The plaintiff was injured when a taxicab crashed into the wall of an office where the plaintiff worked as a cashier and dispatcher for a taxicab maintenance corporation. One of the plaintiff’s coemployees, a mechanic, had placed the taxicab on a lift in order to inspect the taxicab’s brakes. According to the coemployee, he put the vehicle in reverse and stepped on the gas in order to spin the wheels, when the taxicab left the lift and crashed into the plaintiff’s office.

The plaintiff commenced an action against his employer, J & I Maintenance Corporation, his coemployee, and the appellant, the owner of the taxicab. The plaintiff’s complaint, although alleging negligence on the part of his employer and coemployee, did not allege negligence on the part of the appellant. As a result of the accident, the plaintiff received workers’ compensation benefits. A motion by the plaintiff’s employer and coemployee for summary judgment dismissing the complaint as against them was granted by order dated August 23, 1984 (Morrison, J.), on the ground that the plain*608tiffs cause of action was statutorily barred by the Workers’ Compensation Law.

The instant motion for summary judgment dismissing the complaint as against the appellant was denied on the ground that there was a question of fact as to the relationship between the defendant J & I Maintenance Corporation and the appellant, and therefore also a question of fact as to whether the plaintiff was an employee of both defendants. We reverse.

A review of the complaint reveals that the plaintiff has failed to plead any negligence on the part of the appellant. In the instant case, the plaintiffs coemployee, the driver of the vehicle, was statutorily immune from suit under the Workers’ Compensation Law, and therefore the appellant may not be held vicariously liable as the owner of the vehicle (see, Kenny v Bacolo, 61 NY2d 642; Linares v Spencer-Cameron Leasing Corp., 121 AD2d 606; Samba v Delligard, 116 AD2d 563).

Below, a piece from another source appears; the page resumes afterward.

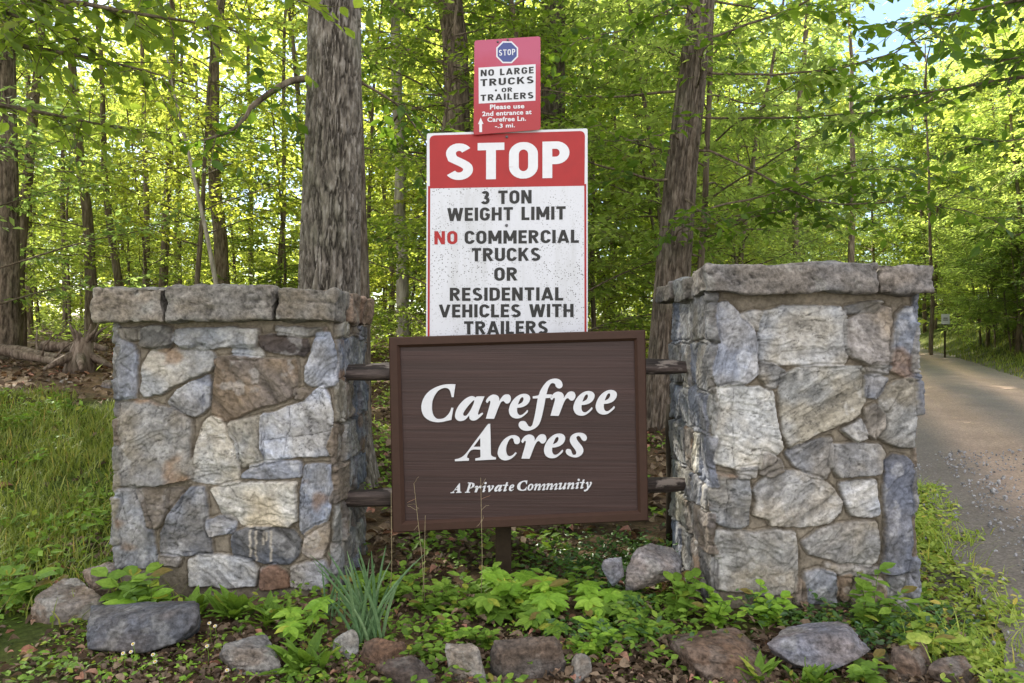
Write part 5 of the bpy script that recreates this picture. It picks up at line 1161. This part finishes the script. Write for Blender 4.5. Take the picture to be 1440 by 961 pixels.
# ------------------------------------------------------------------ far little sign and wires
sp = P(1329.5, 449, 24); o = np.array([sp.x, 24, gz(sp.x, 24)]); far = empty('notice_sign', o, 'tiny white notice sign beside the road bend', 'road sign')
mb = MB(); mb.box((0, 0, sp.z - o[2]), (.13, .006, .16)); mb.build('panel', M['signwhite_plain'], far, False)
mb = MB(); mb.box((0, -.008, sp.z - o[2] + .03), (.07, .002, .012)); mb.box((0, -.008, sp.z - o[2] - .03), (.08, .002, .012)); mb.build('lettering', M['ink'], far, False)
mb = MB(); mb.box((0, .03, (sp.z - o[2]) / 2), (.02, .02, (sp.z - o[2]) / 2 + .1)); mb.build('post', M['post'], far, False)
for k, lab in ((0, 'upper pale utility wire crossing the trees at the right edge'), (1, 'lower pale utility wire crossing the trees at the right edge')):
    a, b = np.array(P(1395, 266 + k * 3, 13)), np.array(P(1520, 158 + k * 8, 7)); mb = MB(); mb.tube([a, (a + b) / 2 - [0, 0, .03], b], [.006] * 3, 6)
    tag(mb.build('utility_wire', M['wire']), lab, 'wire')

# ------------------------------------------------------------------ ground cover
def blocked(x, y):
    """inside a pillar"""
    return ((x > -1.68) & (x < -.72) & (y > 3.12) & (y < 3.78)) | ((x > .77) & (x < 1.63) & (y > 2.98) & (y < 3.74))
def points(n, x0, x1, y0, y1, dens, rg):
    x = rg.uniform(x0, x1, n); y = rg.uniform(y0, y1, n); k = (rg.random(n) < dens(x, y)) & ~blocked(x, y); x, y = x[k], y[k]
    return np.stack([x, y, zt(x, y)], 1)
def clump(x, y, s=2.2, o=0, th=.0, wd=.35): return sstep((fbm(x * s + o, y * s + o * 1.7, oc=3) - th) / wd + .5)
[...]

Further, the court’s reasoning that the appellant’s motion for summary judgment should be denied because a question of fact exists as to the relationship between the defendant J & I Maintenance Corporation and the appellant is without merit. Even if it could be established that the plaintiff was also an employee of the appellant, the plaintiffs cause of action against the appellant would be barred under the Workers’ Compensation Law because of the negligence of his coemployee. If it was established that there was no such relationship between J & I Maintenance Corporation and the appellant, the plaintiffs action against the appellant would be barred since the plaintiff failed to plead any negligence on the part of the appellant. Accordingly, the appellant’s motion for summary judgment dismissing the complaint as against it should be granted. Rubin, J. P., Kunzeman, Spatt and Harwood, JJ., concur.